━━━━━ Information provided

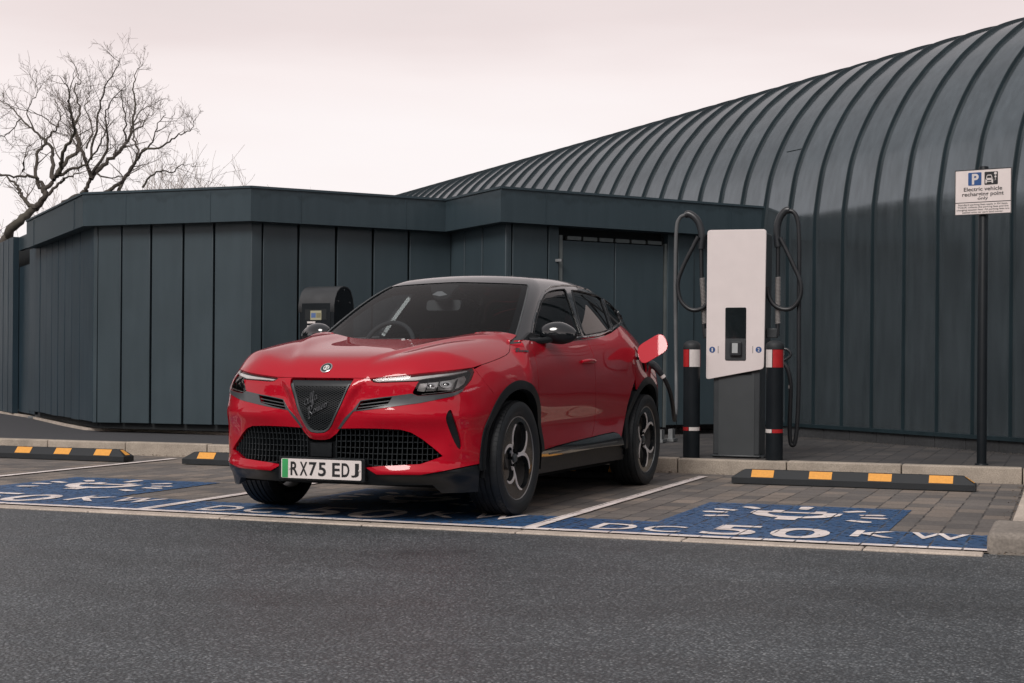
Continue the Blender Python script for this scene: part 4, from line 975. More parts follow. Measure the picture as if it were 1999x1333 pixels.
def panel(name, chart, outline, mat, holes=(), res=.03, off=0.0, thick=.008, gap=.0018, mirror=0, parent=None, sc=(1, 1), both=False, label=None):
    """a sheet cut from the car's surface; mirror=1 puts it on the other flank, both=True makes both in turn"""
    if both:
        r = [panel(name, chart, outline, mat, holes, res, off, thick, gap, m_, parent, sc, label=label) for m_ in (0, 1)]; return r
    S = np.array(sc, float); ol = dens(np.asarray(outline) * S, res * .7); hs = [dens(np.asarray(h) * S, res * .7) for h in holes]
    lo, hi = ol.min(0), ol.max(0)
    gx, gy = np.meshgrid(np.arange(lo[0] + res * .5, hi[0], res), np.arange(lo[1] + res * .5, hi[1], res)); g = np.stack([gx.ravel(), gy.ravel()], 1)
    g[:, 0] += (np.arange(len(g)) % 2) * 1e-4
    keep = pip(g, ol)
    for h in hs: keep &= ~pip(g, h)
    g = g[keep]
    allb = np.concatenate([ol] + hs)
    if len(g):
        dm = np.full(len(g), 9.0)
        for k in range(0, len(allb), 400): dm = np.minimum(dm, np.sqrt(((g[:, None, :] - allb[None, k:k+400]) ** 2).sum(2)).min(1))
        g = g[dm > res * .45]
    vs = np.concatenate([ol] + hs + [g]); ed = []; b = 0
    for lp in [ol] + hs: n = len(lp); ed += [(b + i, b + (i+1) % n) for i in range(n)]; b += n
    ov, oe, of, *_ = delaunay_2d_cdt([Vector(p) for p in vs], ed, [], 0, 1e-7)
    ov = np.array([tuple(p) for p in ov]); of = np.array([list(f) for f in of])
    cen = ov[of].mean(1); keep = pip(cen, ol)
    for h in hs: keep &= ~pip(cen, h)
    of = of[keep]; used = np.unique(of); re = -np.ones(len(ov), int); re[used] = np.arange(len(used)); ov = ov[used]; of = re[of]
    P = chart.map(ov / S); N = grad(chart.F, P)
    # boundary edges
    cnt = {}
    for f in of:
        for i in range(3): a, c = f[i], f[(i+1) % 3]; cnt[(a, c)] = cnt.get((a, c), 0) + 1
    be = [(a, c) for (a, c) in cnt if (c, a) not in cnt]
    if gap > 0 and be:                                   # draw the rim in a hair so that neighbouring panels leave a shut line
        sh = np.zeros_like(P); ct = np.zeros(len(P))
        for a, c in be:
            t = P[c] - P[a]; m_ = np.cross(N[a], t); ln = np.linalg.norm(m_)
            if ln > 1e-9: m_ = m_ / ln; sh[a] += m_; sh[c] += m_; ct[a] += 1; ct[c] += 1
        i = ct > 0; sg_ = sh[i] / (np.linalg.norm(sh[i], axis=1)[:, None] + 1e-9)
        # orient inwards using the triangle fan
        fa = {}
        for f in of:
            for q in f: fa.setdefault(q, f)
        idx = np.where(i)[0]
        for j, q in enumerate(idx): P[q] = P[q] + sg_[j] * gap * (1 if sg_[j] @ (P[fa[q]].mean(0) - P[q]) >= 0 else -1)
    P = P + N * off
    if mirror: P[:, 1] *= -1; N[:, 1] *= -1
    V = V3(P); NN = V3(N)
    tri = [list(f) for f in of]
    # wind to face outward
    if len(tri):
        a, b_, c_ = V[of[:, 0]], V[of[:, 1]], V[of[:, 2]]; fl = (np.cross(b_ - a, c_ - a) * NN[of[:, 0]]).sum(1) < 0
        tri = [t[::-1] if f else t for t, f in zip(tri, fl)]
    nv = len(V); vv = [tuple(p) for p in V]; nrm = [tuple(p) for p in NN]; fs = tri[:]
    if thick > 0:
        cnt = {}
        for f in tri:
            for i in range(3): cnt[(f[i], f[(i+1) % 3])] = 1
        be = [(a, c) for (a, c) in cnt if (c, a) not in cnt]; mp_ = {}
        on_ = {}
        for a, c in be:
            t = V[c] - V[a]; m_ = np.cross(t, NN[a]); ln = np.linalg.norm(m_) + 1e-12
            for q in (a, c): on_[q] = on_.get(q, 0) + m_ / ln
        for q in on_:
            o_ = on_[q] / (np.linalg.norm(on_[q]) + 1e-12); mp_[q] = len(vv); vv += [tuple(V[q]), tuple(V[q] - NN[q] * thick)]; nrm += [tuple(o_), tuple(o_)]
        for a, c in be: fs.append([c, a, mp_[a], mp_[c]] if False else [mp_[c], mp_[a], mp_[a] + 1, mp_[c] + 1])
    me = bpy.data.meshes.new(name); me.from_pydata(vv, [], fs); me.materials.append(mat)
    me.polygons.foreach_set('use_smooth', [True] * len(me.polygons)); me.update()
    me.normals_split_custom_set_from_vertices(nrm)
    o = bpy.data.objects.new(name, me); C.objects.link(o); o.parent = parent or car
    if label: o['label'] = label
    return o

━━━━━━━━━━

The data above should be repeated exactly, minus any pictures.

#### [Task output]
Continue the Blender Python script for this scene: part 4, from line 975. More parts follow. Measure the picture as if it were 1999x1333 pixels.
def panel(name, chart, outline, mat, holes=(), res=.03, off=0.0, thick=.008, gap=.0018, mirror=0, parent=None, sc=(1, 1), both=False, label=None):
    """a sheet cut from the car's surface; mirror=1 puts it on the other flank, both=True makes both in turn"""
    if both:
        r = [panel(name, chart, outline, mat, holes, res, off, thick, gap, m_, parent, sc, label=label) for m_ in (0, 1)]; return r
    S = np.array(sc, float); ol = dens(np.asarray(outline) * S, res * .7); hs = [dens(np.asarray(h) * S, res * .7) for h in holes]
    lo, hi = ol.min(0), ol.max(0)
    gx, gy = np.meshgrid(np.arange(lo[0] + res * .5, hi[0], res), np.arange(lo[1] + res * .5, hi[1], res)); g = np.stack([gx.ravel(), gy.ravel()], 1)
    g[:, 0] += (np.arange(len(g)) % 2) * 1e-4
    keep = pip(g, ol)
    for h in hs: keep &= ~pip(g, h)
    g = g[keep]
    allb = np.concatenate([ol] + hs)
    if len(g):
        dm = np.full(len(g), 9.0)
        for k in range(0, len(allb), 400): dm = np.minimum(dm, np.sqrt(((g[:, None, :] - allb[None, k:k+400]) ** 2).sum(2)).min(1))
        g = g[dm > res * .45]
    vs = np.concatenate([ol] + hs + [g]); ed = []; b = 0
    for lp in [ol] + hs: n = len(lp); ed += [(b + i, b + (i+1) % n) for i in range(n)]; b += n
    ov, oe, of, *_ = delaunay_2d_cdt([Vector(p) for p in vs], ed, [], 0, 1e-7)
    ov = np.array([tuple(p) for p in ov]); of = np.array([list(f) for f in of])
    cen = ov[of].mean(1); keep = pip(cen, ol)
    for h in hs: keep &= ~pip(cen, h)
    of = of[keep]; used = np.unique(of); re = -np.ones(len(ov), int); re[used] = np.arange(len(used)); ov = ov[used]; of = re[of]
    P = chart.map(ov / S); N = grad(chart.F, P)
    # boundary edges
    cnt = {}
    for f in of:
        for i in range(3): a, c = f[i], f[(i+1) % 3]; cnt[(a, c)] = cnt.get((a, c), 0) + 1
    be = [(a, c) for (a, c) in cnt if (c, a) not in cnt]
    if gap > 0 and be:                                   # draw the rim in a hair so that neighbouring panels leave a shut line
        sh = np.zeros_like(P); ct = np.zeros(len(P))
        for a, c in be:
            t = P[c] - P[a]; m_ = np.cross(N[a], t); ln = np.linalg.norm(m_)
            if ln > 1e-9: m_ = m_ / ln; sh[a] += m_; sh[c] += m_; ct[a] += 1; ct[c] += 1
        i = ct > 0; sg_ = sh[i] / (np.linalg.norm(sh[i], axis=1)[:, None] + 1e-9)
        # orient inwards using the triangle fan
        fa = {}
        for f in of:
            for q in f: fa.setdefault(q, f)
        idx = np.where(i)[0]
        for j, q in enumerate(idx): P[q] = P[q] + sg_[j] * gap * (1 if sg_[j] @ (P[fa[q]].mean(0) - P[q]) >= 0 else -1)
    P = P + N * off
    if mirror: P[:, 1] *= -1; N[:, 1] *= -1
    V = V3(P); NN = V3(N)
    tri = [list(f) for f in of]
    # wind to face outward
    if len(tri):
        a, b_, c_ = V[of[:, 0]], V[of[:, 1]], V[of[:, 2]]; fl = (np.cross(b_ - a, c_ - a) * NN[of[:, 0]]).sum(1) < 0
        tri = [t[::-1] if f else t for t, f in zip(tri, fl)]
    nv = len(V); vv = [tuple(p) for p in V]; nrm = [tuple(p) for p in NN]; fs = tri[:]
    if thick > 0:
        cnt = {}
        for f in tri:
            for i in range(3): cnt[(f[i], f[(i+1) % 3])] = 1
        be = [(a, c) for (a, c) in cnt if (c, a) not in cnt]; mp_ = {}
        on_ = {}
        for a, c in be:
            t = V[c] - V[a]; m_ = np.cross(t, NN[a]); ln = np.linalg.norm(m_) + 1e-12
            for q in (a, c): on_[q] = on_.get(q, 0) + m_ / ln
        for q in on_:
            o_ = on_[q] / (np.linalg.norm(on_[q]) + 1e-12); mp_[q] = len(vv); vv += [tuple(V[q]), tuple(V[q] - NN[q] * thick)]; nrm += [tuple(o_), tuple(o_)]
        for a, c in be: fs.append([c, a, mp_[a], mp_[c]] if False else [mp_[c], mp_[a], mp_[a] + 1, mp_[c] + 1])
    me = bpy.data.meshes.new(name); me.from_pydata(vv, [], fs); me.materials.append(mat)
    me.polygons.foreach_set('use_smooth', [True] * len(me.polygons)); me.update()
    me.normals_split_custom_set_from_vertices(nrm)
    o = bpy.data.objects.new(name, me); C.objects.link(o); o.parent = parent or car
    if label: o['label'] = label
    return o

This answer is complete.